The house has a timber-frame with brick infill, and parts of it were rebuilt in English bond brick. The roof is thatched with gabled and half-hipped ends; the right end has a higher roof level. There is a brick axial stack and a large battered gable-end stack of 16th or 17th century date.

Originally, the Medieval house comprised an unheated inner room on the left, an open hall with a spere truss and through passage, and a service end on the right. In the 16th century the service end was rebuilt. The right of the two bays may originally have been open to the roof and used as the kitchen, with its large gable-end stack added in the late 16th or early 17th century. Initially there was no internal access from the through passage to this rebuilt service end. In the early 17th century a floor was inserted into the open hall, creating a chamber above with a dormer at the front, and a stack was built backing onto the through passage and spere truss. In the 18th century the walls at the high end were rebuilt in brick and the infill at the service end was replaced in brick. In the 19th century internal partitions were inserted to create axial passages.

The exterior is one storey with an attic, the right end having higher eaves. The asymmetrical south-west front has four windows, comprising 19th-century casements with glazing bars of 1, 2 and 3 lights. There is a gabled dormer to the left of centre with an ogee bracket to the cill, and a plank door to the right of centre. The rear elevation has small casements, a plank door and a small 20th-century boarded outshut.

Internally, the inner room contains two unchamfered axial beams with mortices for partitions. The hall has chamfered axial beams with hollow step stops and a fireplace with a similarly chamfered lintel. The room to the right of the passage has large closely-spaced unchamfered joists supported on a low unchamfered bressumer. The smaller room on the right has closely-spaced joists and a partly blocked gable-end fireplace. The chambers are ceiled but the roof structure and trusses are exposed, with the roof-space accessible over the passage.
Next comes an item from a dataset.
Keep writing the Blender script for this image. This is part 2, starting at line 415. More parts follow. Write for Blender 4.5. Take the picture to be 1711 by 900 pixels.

All four cruck-trusses at the high end survive, though their feet are cut off; the west-end cruck blades are cut off below the collar. These are Type-W crucks with arch-braces to the collar and infilled spandrels forming 2-centred arches. The spere truss has chamfered braces. The principals are terminated just above the collar with purlins clasped between the top of the principal and the common rafter above. The common rafter couples are joined at the apex by small yokes supporting a square-set ridgepiece. The truss on the right of the passage was a closed partition; the sooted apex panel survives. The puffins, curved wind-braces, common rafters and some battens are intact. Over the hall and passage the roof structure is heavily smoke-blackened. A narrow space exists between the passage partition and the rebuilt service end, which is of box-frame construction with cambered tie-beams, collars, clasped purlins and curved wind-braces.